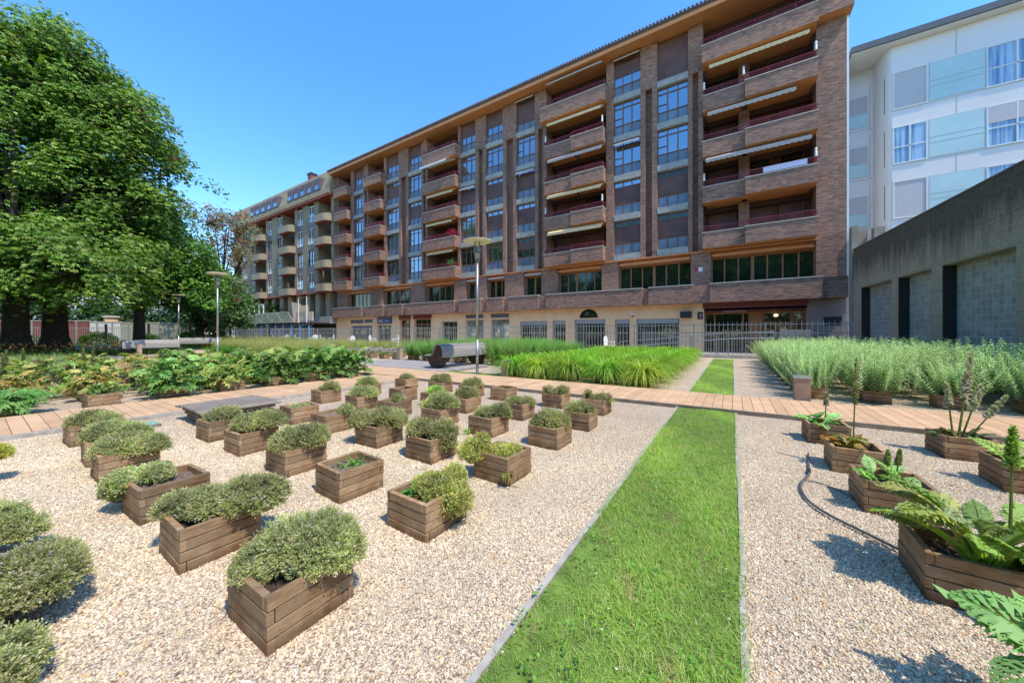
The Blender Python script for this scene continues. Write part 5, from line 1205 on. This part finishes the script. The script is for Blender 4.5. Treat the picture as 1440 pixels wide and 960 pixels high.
def text(s, loc, size, mat, parent, name):
    cu = bpy.data.curves.new(name, 'FONT'); cu.body = s; cu.size = size; cu.extrude = .004
    to = bpy.data.objects.new(name, cu); col.objects.link(to); dg = bpy.context.evaluated_depsgraph_get()
    me = bpy.data.meshes.new_from_object(to.evaluated_get(dg)); bpy.data.objects.remove(to); bpy.data.curves.remove(cu)
    me.transform(Matrix.Translation(Vector(loc))@Matrix.Rotation(PI/2, 4, 'X')); L = ORG(parent); me.transform(Matrix.Translation(-L))
    me.materials.clear(); me.materials.append(mat); o = bpy.data.objects.new(name, me); col.objects.link(o); o.parent = parent; return o
M['sidewall'] = plain('grey_brown_render', (.27,.20,.17), .9, var=.12, scale=1, bmp=.2)
M['towel'] = towel_mat() 
apartment()

# ------------------------------------------------------------------ olive concrete block further left
def concrete_block():
    r = empty('concrete_apartment_building', (-62,30,0), 'olive concrete apartment block with rounded balconies and mansard attic', 'building')
    g = MB(); g.box(-79, -46.0, 28.6, 42, 0, 23.0); g.build('rear_wall', M['beige'], r)
    Z = [7.3+3.2*i for i in range(4)]; ZT = 20.1
    bal = [(-49.87,-46.6),(-60.3,-56.5),(-69.9,-66.0),(-78.7,-75.7)]
    win = [(-52.6,-51.05),(-55.8,-54.2),(-62.1,-60.7),(-65.4,-63.9),(-71.6,-70.4),(-75.0,-73.3)]
    ed = sorted(bal+win); g = MB(); prev = -79
    for a, c in ed+[(-46.0,-46.0)]:
        if a-prev > .1: g.box(prev, a, W0-.35, 28.59, 7.2, ZT)
        prev = c
    g.build('fin_wall', M['beige'], r)
    for a, c in win:
        for i, z in enumerate(Z):
            y = W0-.22; f = MB(); f.box(a, c, y-.04, y+.04, z+.55, z+.66); f.box(a, c, y-.04, y+.04, z+2.75, z+2.86); f.box(a, a+.07, y-.04, y+.04, z+.66, z+2.75); f.box(c-.07, c, y-.04, y+.04, z+.66, z+2.75); f.box(a+.07, c-.07, y-.04, y+.04, z+1.3, z+1.37); f.box((a+c)/2-.04, (a+c)/2+.04, y-.035, y+.035, z+.66, z+2.75)
            w = f.build('window', M['white'] if (int(a)+i) % 3 else M['frame'], r)
            q = MB(); q.box(a+.01, c-.01, y+.05, y+.07, z+.55, z+2.86); q.build('pane', M['glass'], w)
            if (int(-a)+i*2) % 3: q = MB(); q.box(a+.08, c-.08, y-.03, y-.005, z+1.4+.5*((int(-a)+i) % 2), z+2.74); q.build('shutter', M['shutter'], w)
            q = MB(); q.box(a, c, y-.1, 28.59, z-.35, z+.55); q.box(a, c, y+.1, 28.59, z+.55, z+2.86); q.build('spandrel', M['purple'], w)
    for a, c in bal:
        for z in Z:
            n = 8; x0, x1 = a+.05, c+.35; y0 = W0-.35; out = .95; rr = .8
            o = [(x0,y0)]+[(x0+.0+rr*(1-math.cos(t)), y0-out*math.sin(t)) for t in [PI/2*k/6 for k in range(1,7)]]+[(x1-rr+rr*math.sin(t), y0-out*math.cos(t)) for t in [PI/2*k/6 for k in range(0,6)]]+[(x1,y0)]
            q = MB(); q.prism(o, 'z', z-.25, z+.75); bo = q.build('balcony', M['beige_l'], r)
            ii = [(x0+.1+(x-x0)*.94, y0+(y-y0)*.92) for x, y in o]; q = MB(); q.prism(ii, 'z', z-.31, z-.252); q.build('soffit', M['red_soffit'], bo)
            q = MB(); 
            for zz in (.82,.92): q.tube([(x, y+.05, z+zz) for x, y in o], .02, 6)
            q.build('railing', M['black'], bo)
            q = MB(); q.box(a+.4, c-.3, 28.4, 28.58, z+.2, z+2.4); q.build('balcony_door', M['shutter'], bo)
    g = MB(); g.box(-79, -46.0, W0-.9, 28.6, ZT, ZT+.25); g.box(-79, -46.2, W0-.45, 28.6, 7.0, 7.19); g.build('soffit', M['red_soffit'], r)
    g = MB(); g.prism([(W0-1.0,ZT+.255),(28.6,ZT+.255),(28.6,23.9),(W0-.15,23.9),(W0-.3,23.2),(W0-.95,ZT+.9)], 'x', -79, -46.05); att = g.build('attic', M['beige'], r)
    for a, c in ((-57.5,-48.0),(-70.5,-60.0),(-78,-76)):
        n = max(1, round((c-a)/2.1))
        for k in range(n):
            x0 = a+(c-a)*k/n+.12; x1 = a+(c-a)*(k+1)/n-.12
            q = MB(); q.box(x0, x1, W0-.98, W0-.4, ZT+1.15, ZT+2.75); w = q.build('window', M['purple'], att)
            q = MB(); q.box(x0+.15, x0+(x1-x0)*.6, W0-1.0, W0-.982, ZT+1.25, ZT+2.6); q.build('pane', M['glass'], w)
            q = MB(); q.box(x0+.15, x0+(x1-x0)*.6, W0-1.03, W0-1.002, ZT+1.9, ZT+2.6); q.build('shutter', M['shutter'], w)
    g = MB(); g.box(-57.9, -56.9, 29.5, 30.4, 23.9, 26.7); ch = g.build('chimney', M['redwall'], r); g = MB(); g.box(-58.0, -56.8, 29.4, 30.5, 26.7, 27.0); g.build('cap', M['black'], ch)
    # recessed lower storey with columns
    for k in range(12):
        x = -78.5+k*2.7; q = MB(); q.box(x, x+1.15, W0+.1, 28.5, 3.6, 6.99); q.build('column', M['beige_l'], r)
    g = MB(); g.box(-78.9, -46.1, 28.3, 28.58, 3.6, 6.98); g.build('recess_wall', M['darkbrown'], r)
    g = MB(); g.box(-79, -46, W0-.7, 28.59, 2.6, 3.59); g.build('ledge', M['concrete_sill'], r)
    for x in (-51.5,-48.3): q = MB(); q.box(x, x+1.1, 28.1, 28.28, 4.4, 6.6); q.build('window', M['glass_pale'], r)
    g = MB(); g.box(-79, -46, W0+.3, 28.59, 0, 2.59); g.build('ground_floor', M['dark'], r)
concrete_block()

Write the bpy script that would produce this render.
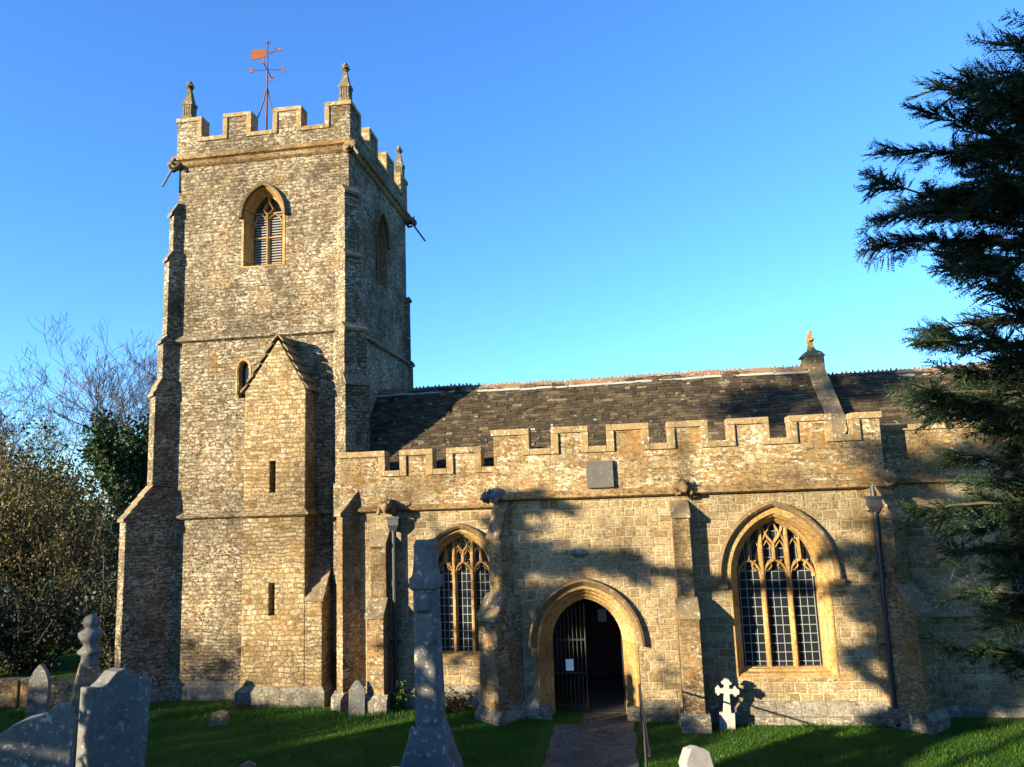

-*-

WHAT THE TASK ASKS.
Exactly as written, please give again the lines from the beginning of the listing through the line containing "apartment()", inclusive, without any pictures.

WORKED SOLUTION.
The Blender Python script for this scene continues. Write part 5, from line 1205 on. This part finishes the script. The script is for Blender 4.5. Treat the picture as 1440 pixels wide and 960 pixels high.
def text(s, loc, size, mat, parent, name):
    cu = bpy.data.curves.new(name, 'FONT'); cu.body = s; cu.size = size; cu.extrude = .004
    to = bpy.data.objects.new(name, cu); col.objects.link(to); dg = bpy.context.evaluated_depsgraph_get()
    me = bpy.data.meshes.new_from_object(to.evaluated_get(dg)); bpy.data.objects.remove(to); bpy.data.curves.remove(cu)
    me.transform(Matrix.Translation(Vector(loc))@Matrix.Rotation(PI/2, 4, 'X')); L = ORG(parent); me.transform(Matrix.Translation(-L))
    me.materials.clear(); me.materials.append(mat); o = bpy.data.objects.new(name, me); col.objects.link(o); o.parent = parent; return o
M['sidewall'] = plain('grey_brown_render', (.27,.20,.17), .9, var=.12, scale=1, bmp=.2)
M['towel'] = towel_mat() 
apartment()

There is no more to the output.